« J’avance écorché vif »

 

Source : Le regard de l’anatomiste, dissections et invention du corps en Occident, par Rafaël Mandressi, éditions du Seuil, collection L’Univers historique.

Les préparations d’Honoré Fragonard pour le cabinet anatomique de l’École d’Alfort, qu’il dirigea de 1795 à 1771, dépassent clairement les fins d’enseignement de l’anatomie comparée auxquelles elles étaient en principe vouées. L’une des pièces maîtresses de Fragonard, un cavalier anatomisé monté sur un cheval dans l’attitude au galop, était censée servir d’outil à l’étude comparée de l’anatomie animale et humaine.

Rien n’obligeait l’anatomiste, pourtant, à mettre son extraordinaire virtuosité au service de la création d’une véritable sculpture, une figure à la beauté lugubre, comme transie dans un galop fantomatique.

Ce ne fut certainement pas un souci scientifique qui conduisit Fragonard à mettre entre les mains du cavalier un fouet et des rênes de soie bleue passées dans la mâchoire de sa monture, accessoires aujourd’hui disparus. Ni à composer une sorte de danse hallucinée de trois fœtus anatomisés, ou à donner une expressivité singulière, renforcée par l’absence des paupières et la dilatation des veines du visage, à sa préparation de l’homme tenant à la main une mandibule de cheval, allusion à Sanson, par laquelle l’anatomiste « choisit d’interpréter librement la figure du héros, redéfinie au dix-huitième siècle. »

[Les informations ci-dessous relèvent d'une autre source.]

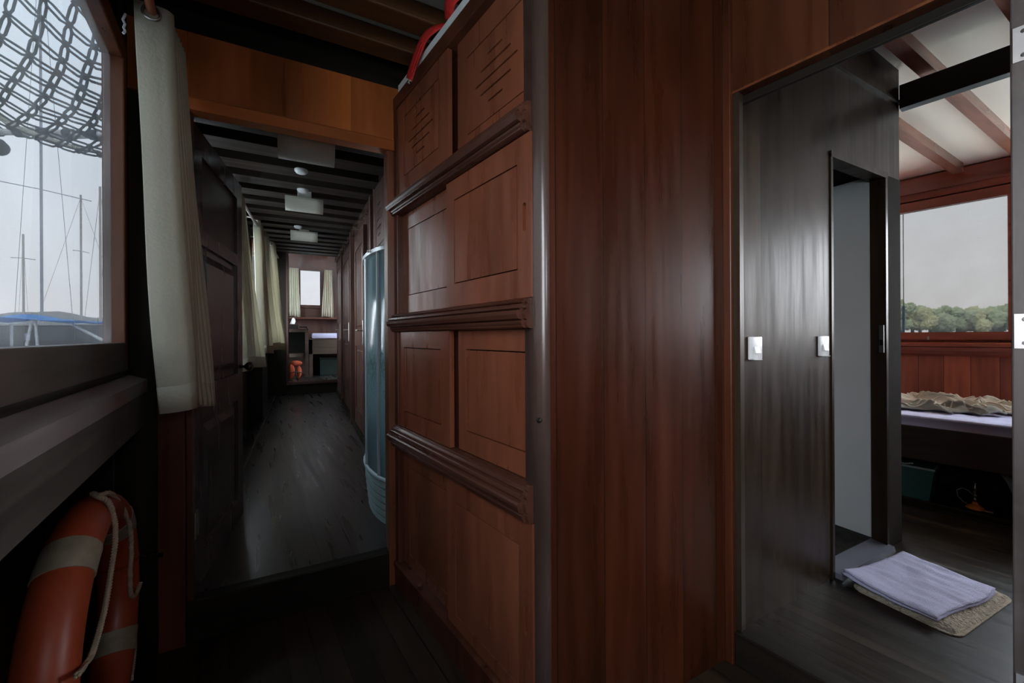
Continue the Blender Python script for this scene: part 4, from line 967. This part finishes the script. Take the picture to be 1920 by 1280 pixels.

Il y a bien évidemment dans ces préparations qui prétendent figer la dissection sans qu’elle puisse être contemplée en dehors des urgences de la décomposition, quelque chose d’autre que la volonté pédagogique d’exposer la nature aux yeux des apprentis vétérinaires. Une atmosphère tantôt tragique et ténébreuse (le cavalier), tantôt macabre (les fœtus dansants), menaçante (deux bustes d’homme) ou ironique (l’homme à la mandibule de cheval) se dégage des anatomies sèches du cabinet de Fragonard ; une dramaturgie qui, tout en étant inscrite dans le contexte des Lumières, remonte aux écorchés et aux squelettes de Vésale.